[Scene script records]

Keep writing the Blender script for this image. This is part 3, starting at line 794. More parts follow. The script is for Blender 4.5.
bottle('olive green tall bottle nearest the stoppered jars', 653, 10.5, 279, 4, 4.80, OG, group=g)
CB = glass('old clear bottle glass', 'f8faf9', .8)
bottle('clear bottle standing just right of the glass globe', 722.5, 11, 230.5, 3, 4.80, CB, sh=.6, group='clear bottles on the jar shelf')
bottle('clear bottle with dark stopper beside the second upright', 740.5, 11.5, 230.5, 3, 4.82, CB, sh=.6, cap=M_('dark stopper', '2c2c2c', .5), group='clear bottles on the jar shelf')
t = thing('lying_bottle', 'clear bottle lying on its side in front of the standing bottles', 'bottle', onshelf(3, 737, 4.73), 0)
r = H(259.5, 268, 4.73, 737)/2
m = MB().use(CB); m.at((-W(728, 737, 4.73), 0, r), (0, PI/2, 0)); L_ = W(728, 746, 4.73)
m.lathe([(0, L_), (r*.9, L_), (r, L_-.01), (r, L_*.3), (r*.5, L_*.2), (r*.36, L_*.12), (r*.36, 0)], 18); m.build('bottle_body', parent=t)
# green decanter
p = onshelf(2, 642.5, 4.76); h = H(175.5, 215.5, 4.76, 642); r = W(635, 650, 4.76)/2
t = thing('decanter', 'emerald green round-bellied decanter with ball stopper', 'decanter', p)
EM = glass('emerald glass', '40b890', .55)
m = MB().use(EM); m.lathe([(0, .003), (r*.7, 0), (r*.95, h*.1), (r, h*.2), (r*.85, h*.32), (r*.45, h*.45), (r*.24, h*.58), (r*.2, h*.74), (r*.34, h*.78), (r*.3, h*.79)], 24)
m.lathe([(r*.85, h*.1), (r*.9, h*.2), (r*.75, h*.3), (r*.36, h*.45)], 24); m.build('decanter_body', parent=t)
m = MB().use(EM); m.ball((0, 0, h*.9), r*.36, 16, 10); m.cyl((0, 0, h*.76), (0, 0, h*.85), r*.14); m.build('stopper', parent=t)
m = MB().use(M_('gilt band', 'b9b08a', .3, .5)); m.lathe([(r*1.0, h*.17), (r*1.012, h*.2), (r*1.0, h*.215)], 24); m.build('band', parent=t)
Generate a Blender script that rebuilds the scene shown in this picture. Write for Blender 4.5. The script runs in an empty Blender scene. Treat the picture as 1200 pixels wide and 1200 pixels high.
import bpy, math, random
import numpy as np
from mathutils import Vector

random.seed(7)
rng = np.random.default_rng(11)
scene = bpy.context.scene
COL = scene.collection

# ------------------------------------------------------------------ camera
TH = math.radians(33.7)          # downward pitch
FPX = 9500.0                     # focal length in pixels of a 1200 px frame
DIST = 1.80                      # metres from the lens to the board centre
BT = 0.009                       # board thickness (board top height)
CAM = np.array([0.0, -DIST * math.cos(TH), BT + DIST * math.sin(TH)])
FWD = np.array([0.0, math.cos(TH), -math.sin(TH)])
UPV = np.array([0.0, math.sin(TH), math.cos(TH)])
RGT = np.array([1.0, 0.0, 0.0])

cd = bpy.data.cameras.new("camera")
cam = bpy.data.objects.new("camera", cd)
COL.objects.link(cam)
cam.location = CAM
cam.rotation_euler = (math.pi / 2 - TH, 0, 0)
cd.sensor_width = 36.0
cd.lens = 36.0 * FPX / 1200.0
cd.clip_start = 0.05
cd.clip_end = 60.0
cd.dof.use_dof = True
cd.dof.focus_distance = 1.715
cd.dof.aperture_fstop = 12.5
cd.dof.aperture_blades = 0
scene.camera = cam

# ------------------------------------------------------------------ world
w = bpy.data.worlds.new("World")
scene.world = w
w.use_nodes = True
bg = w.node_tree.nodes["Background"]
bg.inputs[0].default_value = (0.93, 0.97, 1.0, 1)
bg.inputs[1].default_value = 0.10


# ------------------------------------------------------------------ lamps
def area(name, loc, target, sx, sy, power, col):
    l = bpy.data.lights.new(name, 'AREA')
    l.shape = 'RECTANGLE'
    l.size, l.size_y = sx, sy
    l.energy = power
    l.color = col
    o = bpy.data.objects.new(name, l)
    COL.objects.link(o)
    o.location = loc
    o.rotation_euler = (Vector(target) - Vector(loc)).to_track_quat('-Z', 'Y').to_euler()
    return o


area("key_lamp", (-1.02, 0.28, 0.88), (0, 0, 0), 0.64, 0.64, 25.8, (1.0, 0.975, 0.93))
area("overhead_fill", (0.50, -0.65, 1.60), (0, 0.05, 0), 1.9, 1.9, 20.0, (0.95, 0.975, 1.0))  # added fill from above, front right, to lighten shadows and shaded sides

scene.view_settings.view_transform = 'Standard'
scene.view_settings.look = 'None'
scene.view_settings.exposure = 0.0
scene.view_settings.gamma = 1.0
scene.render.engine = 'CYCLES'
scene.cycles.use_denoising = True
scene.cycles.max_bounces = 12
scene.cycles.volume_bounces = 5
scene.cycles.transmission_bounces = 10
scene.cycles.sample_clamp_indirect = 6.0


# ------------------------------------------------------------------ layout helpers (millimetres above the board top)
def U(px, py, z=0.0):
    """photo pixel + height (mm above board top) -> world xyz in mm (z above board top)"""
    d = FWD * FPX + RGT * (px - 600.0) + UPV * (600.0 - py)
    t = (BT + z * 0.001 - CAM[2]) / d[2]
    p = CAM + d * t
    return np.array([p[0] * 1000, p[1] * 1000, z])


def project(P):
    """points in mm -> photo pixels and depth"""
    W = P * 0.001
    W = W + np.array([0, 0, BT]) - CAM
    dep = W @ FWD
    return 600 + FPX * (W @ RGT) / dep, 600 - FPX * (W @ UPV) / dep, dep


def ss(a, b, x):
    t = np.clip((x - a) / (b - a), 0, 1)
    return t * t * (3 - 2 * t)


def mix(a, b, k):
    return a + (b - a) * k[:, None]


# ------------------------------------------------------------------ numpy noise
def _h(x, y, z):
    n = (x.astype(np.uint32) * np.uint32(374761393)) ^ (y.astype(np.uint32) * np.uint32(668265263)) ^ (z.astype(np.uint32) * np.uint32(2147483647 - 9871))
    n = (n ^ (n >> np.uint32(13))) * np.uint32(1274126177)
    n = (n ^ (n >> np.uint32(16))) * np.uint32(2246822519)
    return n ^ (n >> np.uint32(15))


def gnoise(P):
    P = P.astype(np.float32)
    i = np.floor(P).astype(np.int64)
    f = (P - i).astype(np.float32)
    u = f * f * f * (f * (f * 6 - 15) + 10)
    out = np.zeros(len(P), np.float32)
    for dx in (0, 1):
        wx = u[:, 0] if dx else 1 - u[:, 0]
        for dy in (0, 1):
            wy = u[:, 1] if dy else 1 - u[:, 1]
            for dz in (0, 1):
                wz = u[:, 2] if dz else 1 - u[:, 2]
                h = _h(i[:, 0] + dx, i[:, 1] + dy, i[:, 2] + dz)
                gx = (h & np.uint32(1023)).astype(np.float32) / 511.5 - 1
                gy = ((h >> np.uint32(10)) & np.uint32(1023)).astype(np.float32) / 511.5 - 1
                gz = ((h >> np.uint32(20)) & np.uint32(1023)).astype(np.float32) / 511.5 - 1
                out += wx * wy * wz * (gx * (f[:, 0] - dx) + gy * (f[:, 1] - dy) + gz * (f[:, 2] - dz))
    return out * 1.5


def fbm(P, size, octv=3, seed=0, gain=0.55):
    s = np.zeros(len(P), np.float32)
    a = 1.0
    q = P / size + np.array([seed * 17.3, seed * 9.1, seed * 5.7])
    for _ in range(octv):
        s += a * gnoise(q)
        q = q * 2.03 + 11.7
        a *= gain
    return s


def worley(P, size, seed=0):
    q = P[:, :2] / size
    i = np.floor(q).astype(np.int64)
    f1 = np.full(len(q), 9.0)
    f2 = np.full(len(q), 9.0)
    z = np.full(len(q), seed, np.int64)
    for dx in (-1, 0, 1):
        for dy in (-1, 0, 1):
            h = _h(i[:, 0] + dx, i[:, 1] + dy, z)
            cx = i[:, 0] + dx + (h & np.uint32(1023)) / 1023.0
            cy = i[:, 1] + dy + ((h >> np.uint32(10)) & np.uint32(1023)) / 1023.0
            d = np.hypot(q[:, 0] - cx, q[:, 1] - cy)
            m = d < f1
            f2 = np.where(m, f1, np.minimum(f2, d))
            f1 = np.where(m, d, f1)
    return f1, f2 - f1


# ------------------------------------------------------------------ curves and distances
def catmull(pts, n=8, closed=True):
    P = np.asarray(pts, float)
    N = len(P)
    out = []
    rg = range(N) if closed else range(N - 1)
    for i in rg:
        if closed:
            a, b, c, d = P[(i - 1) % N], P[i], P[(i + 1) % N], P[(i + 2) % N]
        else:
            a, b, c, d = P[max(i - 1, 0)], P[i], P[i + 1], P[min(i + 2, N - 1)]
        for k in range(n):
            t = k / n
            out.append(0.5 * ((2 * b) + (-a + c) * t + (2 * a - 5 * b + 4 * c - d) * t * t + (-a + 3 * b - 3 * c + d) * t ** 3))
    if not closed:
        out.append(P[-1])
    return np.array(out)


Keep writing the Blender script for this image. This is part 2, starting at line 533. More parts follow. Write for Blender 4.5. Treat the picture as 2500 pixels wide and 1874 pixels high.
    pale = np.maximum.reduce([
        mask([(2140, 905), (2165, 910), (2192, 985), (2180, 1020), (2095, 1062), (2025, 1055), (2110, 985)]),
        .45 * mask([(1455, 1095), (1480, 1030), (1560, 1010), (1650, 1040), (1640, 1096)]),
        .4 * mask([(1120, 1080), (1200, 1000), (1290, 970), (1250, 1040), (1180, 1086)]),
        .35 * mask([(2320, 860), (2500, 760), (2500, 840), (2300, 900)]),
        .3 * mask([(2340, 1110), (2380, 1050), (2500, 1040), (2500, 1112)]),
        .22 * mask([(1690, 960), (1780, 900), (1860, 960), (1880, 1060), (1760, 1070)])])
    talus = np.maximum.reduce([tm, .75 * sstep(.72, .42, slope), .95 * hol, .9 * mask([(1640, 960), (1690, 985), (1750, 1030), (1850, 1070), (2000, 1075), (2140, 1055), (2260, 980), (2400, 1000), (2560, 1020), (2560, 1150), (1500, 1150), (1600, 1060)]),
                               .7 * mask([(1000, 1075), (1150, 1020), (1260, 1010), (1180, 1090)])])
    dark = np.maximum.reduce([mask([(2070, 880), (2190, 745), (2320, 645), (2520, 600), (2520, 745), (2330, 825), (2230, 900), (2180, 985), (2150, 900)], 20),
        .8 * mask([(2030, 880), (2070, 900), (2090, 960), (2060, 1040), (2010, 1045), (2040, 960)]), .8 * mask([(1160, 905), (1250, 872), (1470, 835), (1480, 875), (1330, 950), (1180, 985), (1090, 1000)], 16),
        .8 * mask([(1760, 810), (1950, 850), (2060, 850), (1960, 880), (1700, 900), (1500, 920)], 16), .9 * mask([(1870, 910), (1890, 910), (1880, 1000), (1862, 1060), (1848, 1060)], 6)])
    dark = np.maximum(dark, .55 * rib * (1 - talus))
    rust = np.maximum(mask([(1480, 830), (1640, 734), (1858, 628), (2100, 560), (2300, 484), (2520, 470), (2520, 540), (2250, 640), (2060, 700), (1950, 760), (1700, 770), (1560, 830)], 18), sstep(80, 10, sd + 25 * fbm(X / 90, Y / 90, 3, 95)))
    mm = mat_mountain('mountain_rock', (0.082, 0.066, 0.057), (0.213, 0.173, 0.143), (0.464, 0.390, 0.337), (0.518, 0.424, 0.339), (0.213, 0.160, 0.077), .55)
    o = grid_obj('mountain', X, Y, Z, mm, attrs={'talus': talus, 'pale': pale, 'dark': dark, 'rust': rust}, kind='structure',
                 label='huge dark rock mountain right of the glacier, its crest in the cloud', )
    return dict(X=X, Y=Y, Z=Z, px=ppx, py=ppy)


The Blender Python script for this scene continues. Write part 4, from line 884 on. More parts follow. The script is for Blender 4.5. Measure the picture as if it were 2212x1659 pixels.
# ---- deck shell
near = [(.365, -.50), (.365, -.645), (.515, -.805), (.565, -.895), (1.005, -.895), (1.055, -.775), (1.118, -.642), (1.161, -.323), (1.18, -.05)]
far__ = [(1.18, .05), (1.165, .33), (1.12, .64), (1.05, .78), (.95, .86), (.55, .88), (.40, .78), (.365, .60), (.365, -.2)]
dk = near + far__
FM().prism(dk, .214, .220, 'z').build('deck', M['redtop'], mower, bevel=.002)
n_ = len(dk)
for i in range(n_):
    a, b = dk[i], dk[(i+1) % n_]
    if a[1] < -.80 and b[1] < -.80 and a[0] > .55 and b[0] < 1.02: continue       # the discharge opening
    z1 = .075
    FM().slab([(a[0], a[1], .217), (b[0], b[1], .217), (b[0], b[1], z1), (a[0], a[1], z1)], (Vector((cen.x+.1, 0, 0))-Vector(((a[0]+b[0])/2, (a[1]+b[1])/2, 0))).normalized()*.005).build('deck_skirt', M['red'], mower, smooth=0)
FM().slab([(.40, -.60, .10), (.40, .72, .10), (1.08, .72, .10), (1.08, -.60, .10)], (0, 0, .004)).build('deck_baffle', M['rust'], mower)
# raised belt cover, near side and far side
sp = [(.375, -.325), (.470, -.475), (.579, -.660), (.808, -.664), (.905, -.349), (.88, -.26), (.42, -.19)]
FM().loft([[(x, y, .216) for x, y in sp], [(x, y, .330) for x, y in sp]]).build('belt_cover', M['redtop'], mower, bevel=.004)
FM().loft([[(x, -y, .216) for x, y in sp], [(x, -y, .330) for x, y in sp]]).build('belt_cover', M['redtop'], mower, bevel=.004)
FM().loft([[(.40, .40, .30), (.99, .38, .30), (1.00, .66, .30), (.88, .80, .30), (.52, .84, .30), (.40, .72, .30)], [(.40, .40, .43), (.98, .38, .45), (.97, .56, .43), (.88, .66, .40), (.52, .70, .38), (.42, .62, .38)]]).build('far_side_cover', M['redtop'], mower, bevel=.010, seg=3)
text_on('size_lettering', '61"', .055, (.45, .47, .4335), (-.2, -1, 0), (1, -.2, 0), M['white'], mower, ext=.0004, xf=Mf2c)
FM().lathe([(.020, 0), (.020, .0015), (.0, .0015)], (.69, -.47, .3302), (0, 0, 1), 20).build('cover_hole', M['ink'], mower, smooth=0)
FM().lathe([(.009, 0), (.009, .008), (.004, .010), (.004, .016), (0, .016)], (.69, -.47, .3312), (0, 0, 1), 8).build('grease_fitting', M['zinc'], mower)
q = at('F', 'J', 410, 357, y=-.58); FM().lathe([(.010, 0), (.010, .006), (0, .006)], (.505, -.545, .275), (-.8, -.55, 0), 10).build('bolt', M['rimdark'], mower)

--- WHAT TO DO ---
Print exactly the run of lines that starts at the line with "90, 3, 95)))" and ends at the line with "0.160, 0.077), .55)". Leave out every other line.

--- THE ANSWER ---
    rust = np.maximum(mask([(1480, 830), (1640, 734), (1858, 628), (2100, 560), (2300, 484), (2520, 470), (2520, 540), (2250, 640), (2060, 700), (1950, 760), (1700, 770), (1560, 830)], 18), sstep(80, 10, sd + 25 * fbm(X / 90, Y / 90, 3, 95)))
    mm = mat_mountain('mountain_rock', (0.082, 0.066, 0.057), (0.213, 0.173, 0.143), (0.464, 0.390, 0.337), (0.518, 0.424, 0.339), (0.213, 0.160, 0.077), .55)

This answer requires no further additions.